◆ **Source data**
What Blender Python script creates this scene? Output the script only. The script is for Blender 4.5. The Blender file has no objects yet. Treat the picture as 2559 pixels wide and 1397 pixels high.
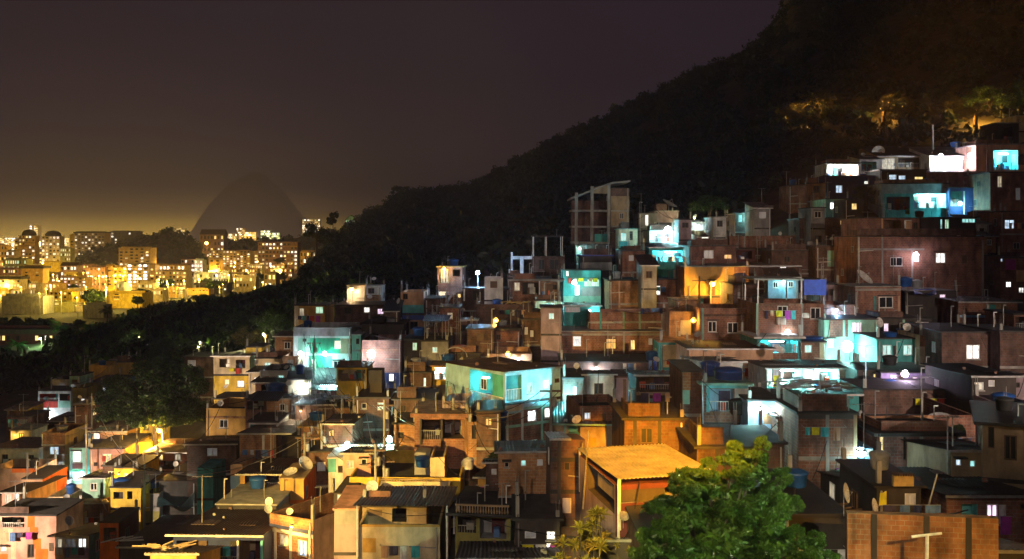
import bpy, math, random
import numpy as np
from mathutils import Vector
random.seed(7); rng = np.random.default_rng(11)
R = math.radians
scene = bpy.context.scene
col = scene.collection
F = 2500.0; U0 = 1280.0; V0 = 600.0          # focal length and horizon of the photograph in its own pixels
GROUND = -30.0                               # level of the city plain; the camera is at height 0

# ------------------------------------------------------------------ object helpers
def tag(o, label=None, cat=None, group=None, kind=None):
    if label: o['label'] = label
    if cat: o['category'] = cat
    if group: o['group'] = group
    if kind: o['kind'] = kind
    return o
def empty(name, loc, rz=0.0, label=None, cat=None, group=None):
    o = bpy.data.objects.new(name, None); col.objects.link(o)
    o.location = loc; o.rotation_euler = (0, 0, rz); o.empty_display_size = 0.3
    return tag(o, label, cat, group)
class MB:
    def __init__(s): s.v = []; s.f = []; s.m = []
    def quad(s, a, b, c, d, m=0):
        n = len(s.v); s.v += [a, b, c, d]; s.f.append((n, n+1, n+2, n+3)); s.m.append(m); return s
    def tri(s, a, b, c, m=0):
        n = len(s.v); s.v += [a, b, c]; s.f.append((n, n+1, n+2)); s.m.append(m); return s
    def box(s, x0, x1, y0, y1, z0, z1, m=0):
        n = len(s.v)
        s.v += [(x0,y0,z0),(x1,y0,z0),(x1,y1,z0),(x0,y1,z0),(x0,y0,z1),(x1,y0,z1),(x1,y1,z1),(x0,y1,z1)]
        for q in ((0,3,2,1),(4,5,6,7),(0,1,5,4),(1,2,6,5),(2,3,7,6),(3,0,4,7)):
            s.f.append(tuple(n+i for i in q)); s.m.append(m)
        return s
    def tube(s, p0, p1, r0, r1=None, n=6, m=0, cap=True):
        r1 = r0 if r1 is None else r1
        p0 = Vector(p0); p1 = Vector(p1); ax = (p1-p0).normalized()
        t = Vector((1,0,0)) if abs(ax.x) < .8 else Vector((0,1,0))
        e1 = ax.cross(t).normalized(); e2 = ax.cross(e1); b = len(s.v)
        for p, r in ((p0, r0), (p1, r1)):
            for k in range(n):
                a = 2*math.pi*k/n; s.v.append(tuple(p + (e1*math.cos(a)+e2*math.sin(a))*r))
        for k in range(n):
            j = (k+1) % n; s.f.append((b+k, b+j, b+n+j, b+n+k)); s.m.append(m)
        if cap:
            s.f.append(tuple(b+k for k in reversed(range(n)))); s.m.append(m)
            s.f.append(tuple(b+n+k for k in range(n))); s.m.append(m)
        return s
    def lathe(s, c, prof, n=14, m=0):
        b = len(s.v); c = Vector(c)
        for (r, z) in prof:
            for k in range(n):
                a = 2*math.pi*k/n; s.v.append((c.x+r*math.cos(a), c.y+r*math.sin(a), c.z+z))
        for i in range(len(prof)-1):
            for k in range(n):
                j = (k+1) % n; s.f.append((b+i*n+k, b+i*n+j, b+(i+1)*n+j, b+(i+1)*n+k)); s.m.append(m)
        return s
    def ball(s, c, r, m=0, n=8):
        return s.lathe(c, [(r*math.sin(math.pi*i/6)+1e-4, -r*math.cos(math.pi*i/6)) for i in range(7)], n, m)
    def build(s, name, mats, parent=None, smooth=False):
        me = bpy.data.meshes.new(name); me.from_pydata([tuple(p) for p in s.v], [], s.f)
        if not isinstance(mats, (list, tuple)): mats = [mats]
        for k in mats: me.materials.append(M[k] if isinstance(k, str) else k)
        if len(mats) > 1: me.polygons.foreach_set('material_index', s.m)
        if smooth: me.polygons.foreach_set('use_smooth', [True]*len(s.f))
        me.update(); o = bpy.data.objects.new(name, me); col.objects.link(o)
        if parent: o.parent = parent
        return o
def copy_tree(o, parent=None, loc=None, rz=None):
    c = o.copy(); col.objects.link(c)
    if parent: c.parent = parent
    if loc is not None: c.location = loc
    if rz is not None: c.rotation_euler[2] = rz
    for ch in list(o.children): copy_tree(ch, c)
    return c

# ------------------------------------------------------------------ materials
M = {}
def new_mat(name):
    m = bpy.data.materials.new(name); m.use_nodes = True; nt = m.node_tree
    return m, nt, nt.nodes['Principled BSDF']
def nd(nt, t, **k):
    n = nt.nodes.new(t)
    for a, b in k.items(): setattr(n, a, b)
    return n
def ramp(nt, stops):
    r = nd(nt, 'ShaderNodeValToRGB'); e = r.color_ramp.elements
    while len(e) < len(stops): e.new(0.5)
    for i, (p, c) in enumerate(stops): e[i].position = p; e[i].color = (*c, 1) if len(c) == 3 else c
    return r
def facade_coords(nt):
    tc = nd(nt, 'ShaderNodeTexCoord'); sp = nd(nt, 'ShaderNodeSeparateXYZ'); nt.links.new(tc.outputs['Object'], sp.inputs[0])
    ad = nd(nt, 'ShaderNodeMath', operation='ADD'); nt.links.new(sp.outputs[0], ad.inputs[0]); nt.links.new(sp.outputs[1], ad.inputs[1])
    cb = nd(nt, 'ShaderNodeCombineXYZ'); nt.links.new(ad.outputs[0], cb.inputs[0]); nt.links.new(sp.outputs[2], cb.inputs[1])
    return tc, cb
def grime(nt, tc, base_socket, bsdf, lo=.45, scale=.55):
    """weathering: blotches and long run-off streaks that belong to the wall"""
    n1 = nd(nt, 'ShaderNodeTexNoise'); n1.inputs['Scale'].default_value = scale; n1.inputs['Detail'].default_value = 7
    n1.inputs['Roughness'].default_value = .68
    mp = nd(nt, 'ShaderNodeMapping'); mp.inputs['Scale'].default_value = (1.1, 1.1, .38)
    n2 = nd(nt, 'ShaderNodeTexNoise'); n2.inputs['Scale'].default_value = 1.3; n2.inputs['Detail'].default_value = 5
    oi = nd(nt, 'ShaderNodeObjectInfo'); vm = nd(nt, 'ShaderNodeVectorMath', operation='ADD')
    cbr = nd(nt, 'ShaderNodeMath', operation='MULTIPLY'); cbr.inputs[1].default_value = 70
    L = nt.links.new
    L(oi.outputs['Random'], cbr.inputs[0]); L(tc.outputs['Object'], vm.inputs[0]); L(cbr.outputs[0], vm.inputs[1])
    L(vm.outputs[0], n1.inputs['Vector']); L(vm.outputs[0], mp.inputs[0]); L(mp.outputs[0], n2.inputs['Vector'])
    mu = nd(nt, 'ShaderNodeMath', operation='MULTIPLY'); L(n1.outputs[0], mu.inputs[0]); L(n2.outputs[0], mu.inputs[1])
    mr = nd(nt, 'ShaderNodeMapRange'); L(mu.outputs[0], mr.inputs[0])
    mr.inputs[1].default_value = .12; mr.inputs[2].default_value = .34; mr.inputs[3].default_value = lo; mr.inputs[4].default_value = 1.08
    mx = nd(nt, 'ShaderNodeMix', data_type='RGBA', blend_type='MULTIPLY'); mx.inputs[0].default_value = 1
    L(base_socket, mx.inputs[6]); L(mr.outputs[0], mx.inputs[7]); L(mx.outputs[2], bsdf.inputs['Base Color'])
    bp = nd(nt, 'ShaderNodeBump'); bp.inputs['Strength'].default_value = .35; bp.inputs['Distance'].default_value = .05
    L(n1.outputs[0], bp.inputs['Height']); L(bp.outputs[0], bsdf.inputs['Normal'])
    return bp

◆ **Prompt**
The pictures should not be reproduced; quote all of the other material exactly.

◆ **Full solution**
What Blender Python script creates this scene? Output the script only. The script is for Blender 4.5. The Blender file has no objects yet. Treat the picture as 2559 pixels wide and 1397 pixels high.
import bpy, math, random
import numpy as np
from mathutils import Vector
random.seed(7); rng = np.random.default_rng(11)
R = math.radians
scene = bpy.context.scene
col = scene.collection
F = 2500.0; U0 = 1280.0; V0 = 600.0          # focal length and horizon of the photograph in its own pixels
GROUND = -30.0                               # level of the city plain; the camera is at height 0

# ------------------------------------------------------------------ object helpers
def tag(o, label=None, cat=None, group=None, kind=None):
    if label: o['label'] = label
    if cat: o['category'] = cat
    if group: o['group'] = group
    if kind: o['kind'] = kind
    return o
def empty(name, loc, rz=0.0, label=None, cat=None, group=None):
    o = bpy.data.objects.new(name, None); col.objects.link(o)
    o.location = loc; o.rotation_euler = (0, 0, rz); o.empty_display_size = 0.3
    return tag(o, label, cat, group)
class MB:
    def __init__(s): s.v = []; s.f = []; s.m = []
    def quad(s, a, b, c, d, m=0):
        n = len(s.v); s.v += [a, b, c, d]; s.f.append((n, n+1, n+2, n+3)); s.m.append(m); return s
    def tri(s, a, b, c, m=0):
        n = len(s.v); s.v += [a, b, c]; s.f.append((n, n+1, n+2)); s.m.append(m); return s
    def box(s, x0, x1, y0, y1, z0, z1, m=0):
        n = len(s.v)
        s.v += [(x0,y0,z0),(x1,y0,z0),(x1,y1,z0),(x0,y1,z0),(x0,y0,z1),(x1,y0,z1),(x1,y1,z1),(x0,y1,z1)]
        for q in ((0,3,2,1),(4,5,6,7),(0,1,5,4),(1,2,6,5),(2,3,7,6),(3,0,4,7)):
            s.f.append(tuple(n+i for i in q)); s.m.append(m)
        return s
    def tube(s, p0, p1, r0, r1=None, n=6, m=0, cap=True):
        r1 = r0 if r1 is None else r1
        p0 = Vector(p0); p1 = Vector(p1); ax = (p1-p0).normalized()
        t = Vector((1,0,0)) if abs(ax.x) < .8 else Vector((0,1,0))
        e1 = ax.cross(t).normalized(); e2 = ax.cross(e1); b = len(s.v)
        for p, r in ((p0, r0), (p1, r1)):
            for k in range(n):
                a = 2*math.pi*k/n; s.v.append(tuple(p + (e1*math.cos(a)+e2*math.sin(a))*r))
        for k in range(n):
            j = (k+1) % n; s.f.append((b+k, b+j, b+n+j, b+n+k)); s.m.append(m)
        if cap:
            s.f.append(tuple(b+k for k in reversed(range(n)))); s.m.append(m)
            s.f.append(tuple(b+n+k for k in range(n))); s.m.append(m)
        return s
    def lathe(s, c, prof, n=14, m=0):
        b = len(s.v); c = Vector(c)
        for (r, z) in prof:
            for k in range(n):
                a = 2*math.pi*k/n; s.v.append((c.x+r*math.cos(a), c.y+r*math.sin(a), c.z+z))
        for i in range(len(prof)-1):
            for k in range(n):
                j = (k+1) % n; s.f.append((b+i*n+k, b+i*n+j, b+(i+1)*n+j, b+(i+1)*n+k)); s.m.append(m)
        return s
    def ball(s, c, r, m=0, n=8):
        return s.lathe(c, [(r*math.sin(math.pi*i/6)+1e-4, -r*math.cos(math.pi*i/6)) for i in range(7)], n, m)
    def build(s, name, mats, parent=None, smooth=False):
        me = bpy.data.meshes.new(name); me.from_pydata([tuple(p) for p in s.v], [], s.f)
        if not isinstance(mats, (list, tuple)): mats = [mats]
        for k in mats: me.materials.append(M[k] if isinstance(k, str) else k)
        if len(mats) > 1: me.polygons.foreach_set('material_index', s.m)
        if smooth: me.polygons.foreach_set('use_smooth', [True]*len(s.f))
        me.update(); o = bpy.data.objects.new(name, me); col.objects.link(o)
        if parent: o.parent = parent
        return o
def copy_tree(o, parent=None, loc=None, rz=None):
    c = o.copy(); col.objects.link(c)
    if parent: c.parent = parent
    if loc is not None: c.location = loc
    if rz is not None: c.rotation_euler[2] = rz
    for ch in list(o.children): copy_tree(ch, c)
    return c

# ------------------------------------------------------------------ materials
M = {}
def new_mat(name):
    m = bpy.data.materials.new(name); m.use_nodes = True; nt = m.node_tree
    return m, nt, nt.nodes['Principled BSDF']
def nd(nt, t, **k):
    n = nt.nodes.new(t)
    for a, b in k.items(): setattr(n, a, b)
    return n
def ramp(nt, stops):
    r = nd(nt, 'ShaderNodeValToRGB'); e = r.color_ramp.elements
    while len(e) < len(stops): e.new(0.5)
    for i, (p, c) in enumerate(stops): e[i].position = p; e[i].color = (*c, 1) if len(c) == 3 else c
    return r
def facade_coords(nt):
    tc = nd(nt, 'ShaderNodeTexCoord'); sp = nd(nt, 'ShaderNodeSeparateXYZ'); nt.links.new(tc.outputs['Object'], sp.inputs[0])
    ad = nd(nt, 'ShaderNodeMath', operation='ADD'); nt.links.new(sp.outputs[0], ad.inputs[0]); nt.links.new(sp.outputs[1], ad.inputs[1])
    cb = nd(nt, 'ShaderNodeCombineXYZ'); nt.links.new(ad.outputs[0], cb.inputs[0]); nt.links.new(sp.outputs[2], cb.inputs[1])
    return tc, cb
def grime(nt, tc, base_socket, bsdf, lo=.45, scale=.55):
    """weathering: blotches and long run-off streaks that belong to the wall"""
    n1 = nd(nt, 'ShaderNodeTexNoise'); n1.inputs['Scale'].default_value = scale; n1.inputs['Detail'].default_value = 7
    n1.inputs['Roughness'].default_value = .68
    mp = nd(nt, 'ShaderNodeMapping'); mp.inputs['Scale'].default_value = (1.1, 1.1, .38)
    n2 = nd(nt, 'ShaderNodeTexNoise'); n2.inputs['Scale'].default_value = 1.3; n2.inputs['Detail'].default_value = 5
    oi = nd(nt, 'ShaderNodeObjectInfo'); vm = nd(nt, 'ShaderNodeVectorMath', operation='ADD')
    cbr = nd(nt, 'ShaderNodeMath', operation='MULTIPLY'); cbr.inputs[1].default_value = 70
    L = nt.links.new
    L(oi.outputs['Random'], cbr.inputs[0]); L(tc.outputs['Object'], vm.inputs[0]); L(cbr.outputs[0], vm.inputs[1])
    L(vm.outputs[0], n1.inputs['Vector']); L(vm.outputs[0], mp.inputs[0]); L(mp.outputs[0], n2.inputs['Vector'])
    mu = nd(nt, 'ShaderNodeMath', operation='MULTIPLY'); L(n1.outputs[0], mu.inputs[0]); L(n2.outputs[0], mu.inputs[1])
    mr = nd(nt, 'ShaderNodeMapRange'); L(mu.outputs[0], mr.inputs[0])
    mr.inputs[1].default_value = .12; mr.inputs[2].default_value = .34; mr.inputs[3].default_value = lo; mr.inputs[4].default_value = 1.08
    mx = nd(nt, 'ShaderNodeMix', data_type='RGBA', blend_type='MULTIPLY'); mx.inputs[0].default_value = 1
    L(base_socket, mx.inputs[6]); L(mr.outputs[0], mx.inputs[7]); L(mx.outputs[2], bsdf.inputs['Base Color'])
    bp = nd(nt, 'ShaderNodeBump'); bp.inputs['Strength'].default_value = .35; bp.inputs['Distance'].default_value = .05
    L(n1.outputs[0], bp.inputs['Height']); L(bp.outputs[0], bsdf.inputs['Normal'])
    return bp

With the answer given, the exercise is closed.